La rapidez lograda por los trenes fue en constante aumento


En contraposición a la lentitud de la diligencia y del coche de posta, pronto llamaron la atención los ferrocarriles por la velocidad que las locomotoras permitieron obtener.

Desde 1858 se podía ir, por ejemplo, de París a Marsella en diecinueve horas y media. Después aumentó la potencia de las locomotoras, lo que ha permitido aumentar la longitud de los trenes, adoptar coches más pesados y más confortables, y admitir viajeros de todas clases aun en los trenes rápidos.

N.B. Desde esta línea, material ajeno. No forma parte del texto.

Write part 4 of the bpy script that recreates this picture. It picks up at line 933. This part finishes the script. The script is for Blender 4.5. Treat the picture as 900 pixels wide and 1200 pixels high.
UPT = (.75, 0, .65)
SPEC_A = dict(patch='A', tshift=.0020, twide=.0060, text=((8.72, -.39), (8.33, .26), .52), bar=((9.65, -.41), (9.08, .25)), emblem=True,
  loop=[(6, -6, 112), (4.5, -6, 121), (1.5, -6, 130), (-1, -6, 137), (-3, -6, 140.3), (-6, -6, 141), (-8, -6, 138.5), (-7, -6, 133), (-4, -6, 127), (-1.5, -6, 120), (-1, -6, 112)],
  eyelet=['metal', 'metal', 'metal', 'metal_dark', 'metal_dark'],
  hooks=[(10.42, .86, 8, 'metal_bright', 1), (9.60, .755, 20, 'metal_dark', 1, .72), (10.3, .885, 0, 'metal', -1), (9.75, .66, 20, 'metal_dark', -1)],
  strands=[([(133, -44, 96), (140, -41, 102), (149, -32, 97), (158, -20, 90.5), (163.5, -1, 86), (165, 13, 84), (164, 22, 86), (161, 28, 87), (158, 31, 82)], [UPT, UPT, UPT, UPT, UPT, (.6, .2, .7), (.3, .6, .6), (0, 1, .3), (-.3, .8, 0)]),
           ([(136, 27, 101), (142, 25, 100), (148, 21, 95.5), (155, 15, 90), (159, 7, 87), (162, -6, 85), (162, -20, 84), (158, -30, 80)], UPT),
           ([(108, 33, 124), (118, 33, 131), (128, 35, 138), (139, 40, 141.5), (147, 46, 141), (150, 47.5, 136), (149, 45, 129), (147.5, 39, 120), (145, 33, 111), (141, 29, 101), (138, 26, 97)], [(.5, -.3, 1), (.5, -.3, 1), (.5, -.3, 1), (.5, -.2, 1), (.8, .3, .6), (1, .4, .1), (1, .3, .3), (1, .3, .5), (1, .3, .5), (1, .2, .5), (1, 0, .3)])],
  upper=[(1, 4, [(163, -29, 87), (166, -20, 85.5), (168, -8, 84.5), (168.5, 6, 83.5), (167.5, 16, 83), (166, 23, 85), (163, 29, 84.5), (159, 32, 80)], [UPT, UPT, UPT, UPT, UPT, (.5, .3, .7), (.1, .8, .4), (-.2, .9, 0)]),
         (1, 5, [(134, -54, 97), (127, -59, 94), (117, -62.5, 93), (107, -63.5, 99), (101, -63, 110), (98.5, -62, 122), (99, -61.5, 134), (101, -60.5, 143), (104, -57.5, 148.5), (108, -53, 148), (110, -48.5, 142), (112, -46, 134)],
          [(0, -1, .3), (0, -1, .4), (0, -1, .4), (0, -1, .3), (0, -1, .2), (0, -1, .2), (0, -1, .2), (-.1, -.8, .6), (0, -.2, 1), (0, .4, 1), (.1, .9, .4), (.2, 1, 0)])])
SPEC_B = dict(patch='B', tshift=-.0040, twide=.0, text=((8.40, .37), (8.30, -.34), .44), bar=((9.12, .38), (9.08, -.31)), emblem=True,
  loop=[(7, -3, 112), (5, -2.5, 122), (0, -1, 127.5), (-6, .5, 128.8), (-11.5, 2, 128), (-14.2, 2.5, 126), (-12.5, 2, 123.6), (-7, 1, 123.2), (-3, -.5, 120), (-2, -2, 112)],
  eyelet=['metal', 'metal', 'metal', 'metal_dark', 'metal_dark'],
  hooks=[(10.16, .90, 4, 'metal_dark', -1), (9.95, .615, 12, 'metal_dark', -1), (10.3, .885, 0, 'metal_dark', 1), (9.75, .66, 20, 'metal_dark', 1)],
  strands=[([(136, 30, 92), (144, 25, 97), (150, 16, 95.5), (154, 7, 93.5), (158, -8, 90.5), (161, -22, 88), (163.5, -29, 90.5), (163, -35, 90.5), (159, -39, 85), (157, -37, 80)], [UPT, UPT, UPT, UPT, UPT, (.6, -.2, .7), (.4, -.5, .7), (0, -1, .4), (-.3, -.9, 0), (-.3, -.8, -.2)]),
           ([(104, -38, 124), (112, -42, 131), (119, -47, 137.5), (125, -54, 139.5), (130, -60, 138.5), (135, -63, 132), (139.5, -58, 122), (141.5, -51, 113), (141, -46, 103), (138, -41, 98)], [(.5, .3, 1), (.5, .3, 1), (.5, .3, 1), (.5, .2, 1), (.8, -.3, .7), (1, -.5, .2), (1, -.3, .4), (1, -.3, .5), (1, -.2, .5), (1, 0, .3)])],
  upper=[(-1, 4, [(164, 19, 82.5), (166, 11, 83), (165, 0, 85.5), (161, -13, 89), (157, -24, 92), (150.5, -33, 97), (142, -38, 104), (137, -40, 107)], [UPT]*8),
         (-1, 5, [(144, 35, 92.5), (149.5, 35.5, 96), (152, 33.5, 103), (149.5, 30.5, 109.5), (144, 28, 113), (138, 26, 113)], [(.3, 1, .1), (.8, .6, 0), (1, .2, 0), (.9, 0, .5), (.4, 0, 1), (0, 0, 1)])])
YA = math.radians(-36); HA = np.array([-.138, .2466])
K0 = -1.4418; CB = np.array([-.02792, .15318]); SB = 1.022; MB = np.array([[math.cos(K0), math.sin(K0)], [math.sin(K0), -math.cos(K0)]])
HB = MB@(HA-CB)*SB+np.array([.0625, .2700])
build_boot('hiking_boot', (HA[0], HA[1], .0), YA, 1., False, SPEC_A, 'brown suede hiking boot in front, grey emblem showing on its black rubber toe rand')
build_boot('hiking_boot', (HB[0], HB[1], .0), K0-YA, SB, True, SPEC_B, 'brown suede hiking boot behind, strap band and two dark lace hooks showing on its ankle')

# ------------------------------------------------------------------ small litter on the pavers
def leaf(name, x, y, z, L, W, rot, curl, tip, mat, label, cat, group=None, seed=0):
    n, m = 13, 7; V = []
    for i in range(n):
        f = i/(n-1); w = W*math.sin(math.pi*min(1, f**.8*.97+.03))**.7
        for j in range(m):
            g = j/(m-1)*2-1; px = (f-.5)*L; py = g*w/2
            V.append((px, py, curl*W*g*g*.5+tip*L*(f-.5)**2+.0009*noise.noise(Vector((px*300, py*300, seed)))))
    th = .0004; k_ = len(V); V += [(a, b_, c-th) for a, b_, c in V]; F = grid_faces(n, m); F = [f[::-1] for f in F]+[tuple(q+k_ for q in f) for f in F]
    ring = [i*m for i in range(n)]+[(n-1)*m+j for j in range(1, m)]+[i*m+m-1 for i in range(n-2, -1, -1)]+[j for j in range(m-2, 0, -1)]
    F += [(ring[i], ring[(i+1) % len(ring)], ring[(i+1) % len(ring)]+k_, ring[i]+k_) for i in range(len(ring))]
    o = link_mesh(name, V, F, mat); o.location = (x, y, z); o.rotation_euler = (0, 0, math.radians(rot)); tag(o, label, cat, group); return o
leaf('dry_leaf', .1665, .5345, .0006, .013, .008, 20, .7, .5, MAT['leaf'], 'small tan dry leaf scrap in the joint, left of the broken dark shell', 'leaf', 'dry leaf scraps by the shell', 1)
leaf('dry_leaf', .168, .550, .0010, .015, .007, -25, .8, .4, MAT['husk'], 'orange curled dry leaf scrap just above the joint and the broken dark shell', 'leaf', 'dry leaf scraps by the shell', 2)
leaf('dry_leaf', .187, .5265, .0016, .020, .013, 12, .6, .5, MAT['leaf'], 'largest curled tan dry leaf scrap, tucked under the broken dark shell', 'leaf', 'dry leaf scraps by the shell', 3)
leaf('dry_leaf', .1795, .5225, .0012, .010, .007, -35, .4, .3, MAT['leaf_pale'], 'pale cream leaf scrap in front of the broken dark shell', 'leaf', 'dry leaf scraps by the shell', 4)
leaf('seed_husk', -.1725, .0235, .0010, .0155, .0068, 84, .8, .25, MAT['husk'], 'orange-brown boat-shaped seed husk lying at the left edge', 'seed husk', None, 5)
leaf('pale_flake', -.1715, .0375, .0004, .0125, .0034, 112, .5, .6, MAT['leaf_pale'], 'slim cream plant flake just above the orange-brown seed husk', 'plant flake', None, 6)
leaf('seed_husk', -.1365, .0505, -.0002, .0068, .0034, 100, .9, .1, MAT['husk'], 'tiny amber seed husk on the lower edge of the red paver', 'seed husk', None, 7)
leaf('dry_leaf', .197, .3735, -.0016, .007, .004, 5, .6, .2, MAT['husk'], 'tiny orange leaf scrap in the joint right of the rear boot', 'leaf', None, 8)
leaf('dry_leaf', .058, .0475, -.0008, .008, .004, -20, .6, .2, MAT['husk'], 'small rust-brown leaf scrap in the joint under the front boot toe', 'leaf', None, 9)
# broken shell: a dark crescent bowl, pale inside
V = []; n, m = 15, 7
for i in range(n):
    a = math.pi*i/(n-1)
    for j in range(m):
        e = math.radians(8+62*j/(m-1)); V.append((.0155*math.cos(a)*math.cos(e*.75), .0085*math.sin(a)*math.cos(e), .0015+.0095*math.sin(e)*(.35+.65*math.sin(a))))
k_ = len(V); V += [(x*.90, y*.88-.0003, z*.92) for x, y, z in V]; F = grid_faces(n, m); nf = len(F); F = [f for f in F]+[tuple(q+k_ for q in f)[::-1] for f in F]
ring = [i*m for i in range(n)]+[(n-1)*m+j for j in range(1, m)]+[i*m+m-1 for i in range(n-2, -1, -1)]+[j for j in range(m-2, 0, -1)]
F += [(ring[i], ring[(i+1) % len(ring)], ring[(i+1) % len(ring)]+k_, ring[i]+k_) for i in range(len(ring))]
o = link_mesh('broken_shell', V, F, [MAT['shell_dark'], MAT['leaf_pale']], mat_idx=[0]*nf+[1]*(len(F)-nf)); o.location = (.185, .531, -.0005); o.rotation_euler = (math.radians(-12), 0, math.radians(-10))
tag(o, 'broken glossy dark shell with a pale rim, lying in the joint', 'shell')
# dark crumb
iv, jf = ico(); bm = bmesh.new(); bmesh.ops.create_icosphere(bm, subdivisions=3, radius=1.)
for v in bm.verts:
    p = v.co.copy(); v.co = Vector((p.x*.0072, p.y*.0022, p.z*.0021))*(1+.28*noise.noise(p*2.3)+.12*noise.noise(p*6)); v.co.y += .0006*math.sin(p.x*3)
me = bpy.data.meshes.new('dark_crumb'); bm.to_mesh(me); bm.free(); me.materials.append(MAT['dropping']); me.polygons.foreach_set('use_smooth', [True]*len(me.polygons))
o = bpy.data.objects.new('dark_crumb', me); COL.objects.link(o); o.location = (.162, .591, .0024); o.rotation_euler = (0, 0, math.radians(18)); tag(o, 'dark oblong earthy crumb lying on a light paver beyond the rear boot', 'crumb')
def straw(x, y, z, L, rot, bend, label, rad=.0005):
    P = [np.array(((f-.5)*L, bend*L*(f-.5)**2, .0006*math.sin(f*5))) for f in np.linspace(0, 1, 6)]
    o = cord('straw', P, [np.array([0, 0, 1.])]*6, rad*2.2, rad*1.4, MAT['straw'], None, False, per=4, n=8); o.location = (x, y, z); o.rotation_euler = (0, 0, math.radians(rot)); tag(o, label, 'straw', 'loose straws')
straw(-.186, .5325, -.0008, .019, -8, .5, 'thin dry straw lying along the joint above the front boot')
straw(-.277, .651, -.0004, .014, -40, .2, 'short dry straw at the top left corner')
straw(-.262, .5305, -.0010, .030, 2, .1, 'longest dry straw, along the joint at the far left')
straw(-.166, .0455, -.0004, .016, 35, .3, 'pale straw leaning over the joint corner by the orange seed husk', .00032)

La invención de la telegrafía y el perfeccionamiento de las señales han hecho que se pudiese aumentar la velocidad sin que disminuyera la seguridad. Por último, la adopción de una misma anchura para las grandes líneas ha hecho posible la organización de servicios rápidos internacionales, merced a los cuales se recorren largos trayectos sin perder tiempo y a veces sin cambio alguno de coches.

En nuestros días es grande la abreviación de las distancias, y muy considerable el impulso que esto ha dado a los negocios y a los viajes sencillamente de recreo. París no está ya más que a 4 horas de Londres, por Boulogne-sur-Mer y Folkestone; a 9 de Berlín, 27 de Leningrado y 35 de Constantinopla.

Dos o tres días bastan para ir en ferrocarril de Nueva York a San Francisco, o de Nueva York a México. En treinta y cuatro o treinta y cinco horas se llega de Buenos Aires a Santiago de Chile.

Pero el hombre, no contento con estos resultados, idea nuevos y atrevidos proyectos, y cualquiera que sea la suerte a ellos reservada, es evidentemente cierto que apenas tres cuartos de siglo han bastado a los ferrocarriles para cambiar por completo las condiciones de la vida y hasta la faz del mundo.

Si nuestros antepasados pudieran apreciar la rapidez de las comunicaciones actuales, pensarían probablemente que todas estas maravillas eran creación surgida de los caprichos de un mago. Esa rapidez ha crecido extraordinariamente con la aplicación, en gran escala, de los aviones al transporte de pasajeros. El caudal humano que utiliza hoy los aviones y los trenes dejaría estupefactos a nuestros antepasados, para quienes el viajar era una riesgosa o, por lo menos, incómoda aventura.